DUANE SCHRAG   Salina Journal    10 April 2009

The electronic voting machines that recorded votes to the wrong candidates in Salina on Tuesday are of a type that has a history of erratic behavior. In fact, the state of Kansas was warned in October 2008 that the problem might occur.

Saline County Clerk Don Merriman said Wednesday that he believes the misrecorded votes were the result of a calibration problem. He believes the problems were caught by voters as votes were cast and did not affect the outcome of any races.

However, Merriman plans to see if he can replicate the problem. He also plans to look at the paper log to see if it reveals any anomalies.

"We'll pull the real-time audit log," he said. "I'm going to do a test on them next week and see what happens."

Voting machine errors were reported at Trinity Lutheran Church, Ninth and Crawford streets; Christ the King Lutheran Church, 111 W. Magnolia; and at a church in Kipp, Merriman said Tuesday.

The iVotronic machines used in Saline County are sold by Elections Systems and Software. In October, the Brennan Center for Justice at New York University School of Law notified 16 secretaries of state, including Kansas Secretary of State Ron Thornburgh, that the machines are known to record votes to the wrong candidate.

"You may be aware of recent press reports of problems that voters are having during early voting with the iVotronic voting machine in West Virginia and Tennessee," said the letter, which was written by Lawrence Norden, counsel for the center, and Pamela Smith, president of verified voting. "Specifically, voters have complained of 'vote flipping,' where they vote for one candidate or party, but another shows up on the review screen."

The letter explains that election officials in West Virginia were addressing the problem by recalibrating voting machines each day they were used.

"There is a real chance that voters using iVotronic machines in your state will experience 'vote flipping' similar to that experienced by voters in West Virginia," the letter said.
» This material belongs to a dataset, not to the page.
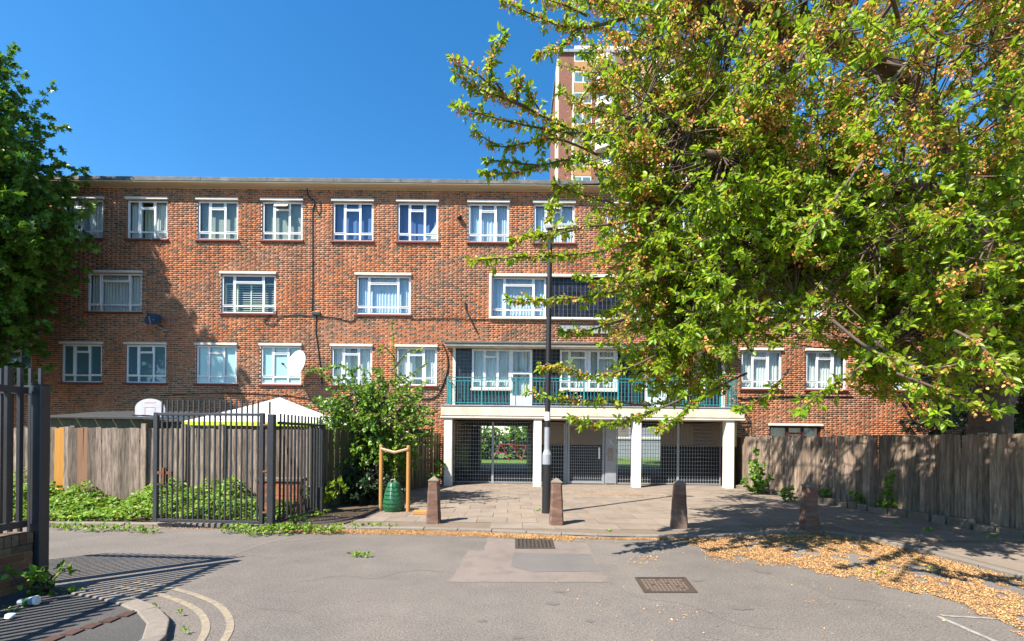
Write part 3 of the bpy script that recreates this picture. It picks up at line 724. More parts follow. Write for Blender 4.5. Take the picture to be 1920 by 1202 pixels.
for a, b in ((-2.44,-2.371),(7.971,8.04)): MB().box(a, b, W-.001, W+3, 0, SL[0]).build('reveal_wall', m_reveal, bld)
# ------------------------------------------------------------------ mesh gates of the passage
def grille(mb, x0, x1, z0, z1, y, px=.098, pz=.137, t=.010):
    nx = max(1, round((x1-x0)/px)); nz = max(1, round((z1-z0)/pz))
    for i in range(nx+1):
        x = x0+(x1-x0)*i/nx; mb.box(x-t/2, x+t/2, y-.012, y+.012, z0, z1)
    for j in range(nz+1):
        z = z0+(z1-z0)*j/nz; mb.box(x0, x1, y+.012, y+.02, z-t*.7, z+t*.7)
YG = W+.22
def mesh_gate(name, label, x0, x1, z1=2.33, hinge=None, bolt=None, mat=None):
    t = thing(name, label, 'gate', ((x0+x1)/2, YG, PZ), 'steel mesh gates across the passage')
    mt = mat or m_galv
    g = MB(); grille(g, x0+.02, x1-.02, .10, z1, YG); tag(g.build('grille', mt, t), kind='stuff')
    for x in (x0, x1): MB().box(x-.02, x+.02, YG-.022, YG+.022, PZ+.01, z1).build('stile', mt, t)
    MB().box(x0+.02, x1-.02, YG-.02, YG+.02, PZ+.03, PZ+.07).build('bottom_rail', mt, t)
    if bolt is not None: MB().box(bolt-.07, bolt+.07, YG-.06, YG-.02, 1.28, 1.32).build('bolt', mt, t)
    return t
mesh_gate('mesh_gate', 'leftmost steel mesh gate leaf beside the pale left column', -2.15, -.73, bolt=-.75)
mesh_gate('mesh_gate', 'steel mesh gate leaf just left of the central white column and lamp post', -.69, .80)
mesh_gate('mesh_gate', 'narrow fixed mesh panel between the lamp post and the entrance door', 1.06, 1.95)
mesh_gate('mesh_gate', 'narrow mesh panel carrying the white notice, right of the grey entry panel', 3.92, 4.44)
mesh_gate('mesh_gate', 'mesh gate leaf just right of the third white column', 4.55, 6.16, bolt=6.16)
mesh_gate('mesh_gate', 'rightmost mesh gate leaf dappled by tree shade', 6.20, 7.75)
dz1 = 2.30
dr = thing('entrance_door', 'grey steel framed mesh entrance door with upright pull handle', 'door', (2.7, YG, PZ))
f = MB(); f.box(2.06, 2.14, YG-.06, YG+.02, PZ+.02, dz1); f.box(3.36, 3.44, YG-.06, YG+.02, PZ+.02, dz1); f.box(2.14, 3.36, YG-.06, YG+.02, dz1-.09, dz1); f.box(2.14, 3.36, YG-.06, YG+.02, PZ+.03, PZ+.11)
f.build('door_frame', m_galvd, dr, bevel=.005)
g = MB(); grille(g, 2.15, 3.35, PZ+.12, dz1-.1, YG-.01, px=.075, pz=.105); tag(g.build('grille', m_galv, dr), kind='stuff')
MB().box(1.98, 2.045, YG-.05, YG+.03, PZ, SL[0]-.003).build('jamb', m_galvd, dr)
MB().box(3.2, 3.26, YG-.12, YG-.07, 1.0, 1.42).build('pull_handle', m_wht, dr, bevel=.008)
MB().box(1.98, 3.46, YG-.08, YG+.03, dz1+.004, dz1+.10).build('head', m_galvd, dr)
ep = thing('entry_panel', 'tall grey steel intercom panel with scuffs and white scrawl, beside the entrance door', 'panel', (3.68, YG-.05, PZ))
MB().box(3.46, 3.87, YG-.09, YG+.03, PZ+.04, SL[0]-.004).build('casing', m_galvd, ep, bevel=.006)
for x in (3.47, 3.84): MB().box(x, x+.03, YG-.085, YG, PZ, PZ+.039).build('foot', m_galvd, ep)
MB().box(3.56, 3.75, YG-.102, YG-.09, 1.96, 2.14).build('round_light', m_grey, ep)
MB().box(3.55, 3.75, YG-.10, YG-.09, .93, 1.42).build('intercom_plate', m_reveal if False else M('brushed bronze plate', (.30,.25,.22), (.22,.18,.16), scale=20, rough=.5, metal=.4), ep, bevel=.004)
kb = MB().box(-.018,.018,-.008,0,-.018,.018).mesh('button', m_grey)
for r in range(4):
    for c in range(3): inst('button', kb, (3.60+.05*c, YG-.1, 1.0+.06*r), ep)
s = MB()
for pts in ([(3.58,1.72),(3.64,1.60),(3.70,1.74),(3.62,1.66),(3.72,1.58)], [(3.60,1.55),(3.66,1.64),(3.74,1.52)]):
    s.tube([(x, YG-.093, z) for x, z in pts], .008, 4)
s.build('scrawl', m_wht, ep)
nt_ = thing('notice_sign', 'white notice plate with a small black emblem fixed to the mesh', 'sign', (4.1, YG-.06, 1.72))
MB().box(3.93, 4.33, YG-.05, YG-.04, 1.83, 2.23).build('plate', m_wht, nt_)
MB().tube([(4.07,YG-.053,2.09),(4.13,YG-.053,2.12),(4.19,YG-.053,2.15)], [.008,.022,.004], 5).build('emblem', m_black, nt_)
MB().box(4.02, 4.24, YG-.052, YG-.05, 2.02, 2.03).build('text_line', m_grey, nt_)
MB().box(3.97, 4.29, YG-.052, YG-.05, 1.845, 1.865).build('yellow_strip', m_lime, nt_)

# ------------------------------------------------------------------ closeboard fences
def fence(root, P0, P1, h, mats, pick, side=1, z0=.02, post_every=2.7, postmat=None, special={}):
    P0 = Vector(P0); P1 = Vector(P1); d = (P1-P0); L = d.length; d.normalize(); nn = Vector((-d.y, d.x, 0))*side
    ang = math.atan2(d.y, d.x); n = int(L/.105)
    me = {}
    for m in mats:
        v = []
        for k in range(3):
            mb = MB(); e = .014*side
            # feather-edged overlapping board, thick on one edge
            mb.prism([(-.0505, 0), (.0505, 0), (.0505, .008*side), (-.0505, .026*side)][::side], 0, h)
            mb.v = [(x, y, z + (random.uniform(-.012,.004) if z > 0 else 0)) for x, y, z in mb.v]
            v.append(mb.mesh('board', m))
        me[m.name] = v
    for i in range(n):
        t = (i+.5)/n; p = P0+d*(L*t)
        m = special.get(i) or pick(i, t)
        if m.name not in me: me[m.name] = [MB().prism([(-.058,0),(.058,0),(.058,.006*side),(-.058,.018*side)][::side], 0, h).mesh('board', m)]
        b = inst('board', random.choice(me[m.name]), (p.x, p.y, z0+random.gauss(0,.010)), root, (random.gauss(0,.006), random.gauss(0,.006), ang+random.gauss(0,.02)))
    k = int(L/post_every); pm = MB().box(-.05,.05,-.05,.05,0,h+.06).mesh('post', postmat or mats[0])
    for i in range(k+1):
        p = P0+d*min(L, i*post_every)-nn*.06; inst('post', pm, (p.x, p.y, 0), root, (0,0,ang))
    for zz in (.35, .95, 1.55):
        a = P0-nn*.03; b = P1-nn*.03; MB().beam((a.x,a.y,zz),(b.x,b.y,zz),.035,.075).build('arris_rail', mats[0], root)
fa = thing('timber_fence', 'weathered grey board fence behind the weedy bed, one new orange board', 'fence', (-8, 10.5, 0))
FA0, FA1 = Vector((-12.6,10.55,0)), Vector((-4.44,10.55,0))
def pxboard(px, d=10.53): return int((at(px, 850, d).x-FA0.x)/(FA1.x-FA0.x)*int((FA1-FA0).length/.105))
sp = {pxboard(104): m_newboard, pxboard(112): m_newboard, pxboard(148): m_redboard, pxboard(155): m_redboard}
fence(fa, FA0, FA1, 1.83, [m_board], lambda i, t: m_board, side=-1, special=sp)
# lighter post visible above the boards
for px in (270, 345, 415):
    p = at(px, 850, 10.50); MB().box(p.x-.055, p.x+.055, 10.475, 10.52, .02, 1.95).build('post', m_board, fa, bevel=.006)
fb = thing('timber_fence', 'shaded greenish board fence running back to the flats beside the shrub', 'fence', FB0)
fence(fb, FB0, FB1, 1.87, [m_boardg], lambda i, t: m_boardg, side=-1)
fr_ = thing('timber_fence', 'dark board fence along the right pavement dappled with tree shade', 'fence', FR0)
fence(fr_, FR0, FR1, 1.83, [m_boardr, m_board], lambda i, t: m_boardr if random.random() < .8 else m_board, side=-1, z0=.03)
# stone edging along the right fence
ed = thing('stone_edging', 'low rough stone edging along the foot of the right fence', 'edging', (8.3, 12, 0))
d = (FR1-FR0).normalized(); nn = Vector((d.y, -d.x, 0)); L = (FR1-FR0).length; t = .3
while t < L-.4:
    l = random.uniform(.26,.5); p = FR0+d*(t+l/2)+nn*(.33+random.uniform(-.025,.025)); hh = random.uniform(.1,.2)
    mb = MB(); w2 = random.uniform(.07,.11)
    pr = [(-l/2+.01,-w2),(l/2-.012,-w2),(l/2-.01,w2),(-l/2+.012,w2)]
    mb.prism(pr, 0, hh); mb.v = [(x+random.uniform(-.015,.015), y+random.uniform(-.015,.015), z+random.uniform(-.012,.012)) for x, y, z in mb.v]
    o = bpy.data.objects.new('stone', mb.mesh('stone', m_stone)); COL.objects.link(o); o.parent = ed; o.location = p+Vector((0,0,PZ-.03))-Vector(ed.location); o.rotation_euler = (0,0,math.atan2(d.y,d.x)+random.gauss(0,.05))
    b = o.modifiers.new('bevel','BEVEL'); b.width = .02; b.segments = 2
    t += l+.02
sheet('planting_strip', [tuple((FR0+nn*.0).to_2d()), tuple((FR1+nn*.0).to_2d()), tuple((FR1+nn*.28).to_2d()), tuple((FR0+nn*.28).to_2d())], PZ+.03, m_soil)

# ------------------------------------------------------------------ steel gate, post and side railing (middle left)
def bars_between(root, A, B, n, z0, z1, s=.024, tip=0, name='bar', skip=()):
    A = Vector(A); B = Vector(B); ang = math.atan2(B.y-A.y, B.x-A.x)
    me = MB().box(-s/2, s/2, -s/2, s/2, z0, z1).mesh(name, m_steel)
    for i in range(n):
        if i in skip: continue
        p = A.lerp(B, (i+.5)/n); inst(name, me, (p.x, p.y, 0), root, (0,0,ang))
GA, GB = Vector((-6.50, 8.58, 0)), Vector((-4.47, 8.40, 0))
gt = thing('steel_gate', 'open slate grey steel gate leaf with upright bars in front of the weedy bed', 'gate', GB)
zb, zt = .14, 2.07
def rl(root, name, a, b, z, wd=.05, hh=.05, mat=None): return MB().beam((a.x,a.y,z),(b.x,b.y,z),wd,hh).build(name, mat or m_steel, root, bevel=.004)
rl(gt, 'bottom_rail', GA, GB, zb); rl(gt, 'top_rail', GA, GB, zt)
ang = math.atan2(GB.y-GA.y, GB.x-GA.x)
for p in (GA, GB):
    o = inst('stile', MB().box(-.036,.036,-.03,.03,zb-.03,zt+.03).mesh('stile', m_steel), (p.x,p.y,0), gt, (0,0,ang))
bars_between(gt, GA.lerp(GB,.03), GA.lerp(GB,.985), 19, zb+.02, zt+.26)
q = GA.lerp(GB,.09); MB().box(q.x-.12,q.x+.14,q.y-.05,q.y-.03,.98,1.03).build('latch_bar', m_rust, gt); MB().box(q.x-.13,q.x+.12,q.y-.05,q.y-.03,.78,.81).build('latch_plate', m_steel, gt)
MB().box(q.x-.015,q.x+.02,q.y-.07,q.y-.03,.8,1.1).build('drop_bolt', m_rust, gt)
GP = Vector((-4.30, 8.40, 0))
gp = thing('gate_post', 'square steel gate post with three rusty hinges', 'post', GP)
MB().box(GP.x-.055, GP.x+.055, GP.y-.055, GP.y+.055, 0, 2.08).build('post_shaft', m_steel, gp, bevel=.006)
MB().box(GP.x-.045, GP.x-.02, GP.y-.03, GP.y, 2.08, 2.30).build('post_spike', m_steel, gp)
for z in (.32, 1.05, 1.88): MB().tube([(GP.x-.13,GP.y-.03,z),(GP.x-.05,GP.y-.03,z)], .022, 6).build('hinge', m_rust, gp)
SA, SB = Vector((-4.22, 8.48, 0)), Vector((-4.10, 10.1, 0))
sr = thing('side_railing', 'steel railing panel running back from the gate post to the fence', 'railing', SA)
rl(sr, 'top_rail', SA, SB, 1.93); rl(sr, 'bottom_rail', SA, SB, .14)
bars_between(sr, SA, SB, 13, .14, 2.1, s=.028)
MB().box(SB.x-.055, SB.x+.055, SB.y-.01, SB.y+.1, 0, 1.96).build('end_post', m_steel, sr, bevel=.006)
MB().box(SB.x-.05, SB.x+.09, SB.y-.16, SB.y-.06, 0, .62).build('stay', m_steel, sr)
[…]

Merriman said he isn't aware of any problems with the machines in Saline County in the November election, but he did receive one report in 2007.

Saline County election officials calibrated the machines before they were used Tuesday, Merriman said.

"It's a process we do on every machine," he said.

But in conversations with ES&S on Thursday, he was told that the calibration might change during the day.

"What they've seen is calibration drift on a unit," Merriman said. "They're fine in the morning, but by afternoon they're starting to lose their calibration."

The phenomenon is described in a federal lawsuit filed in November 2005 by Bergquist Co., which makes touch screens for ES&S. The complaint was filed against Hartford Insurance, Bergquist's insurance carrier, to recover $1.2 million in losses related to the recall of the faulty screens. It described how air pockets between layers of the screen and residual acid in an ink compound were causing the touchscreens to malfunction.

"Bergquist continued to receive information into the fall of 2003 that many of the touch screens that had been installed in voting machines were defective and were failing to hold calibration shortly after being calibrated," the complaint said. "Ultimately, Bergquist determined that the dielectric ink, which had caused the sudden 'out-of-calibration' problems, had been used in 22,619 touch screens sold by Pivot and incorporated in voting machines, and thus every screen had failed and required replacement."

Merriman said Saline County purchased the iVotronic machines in 2006.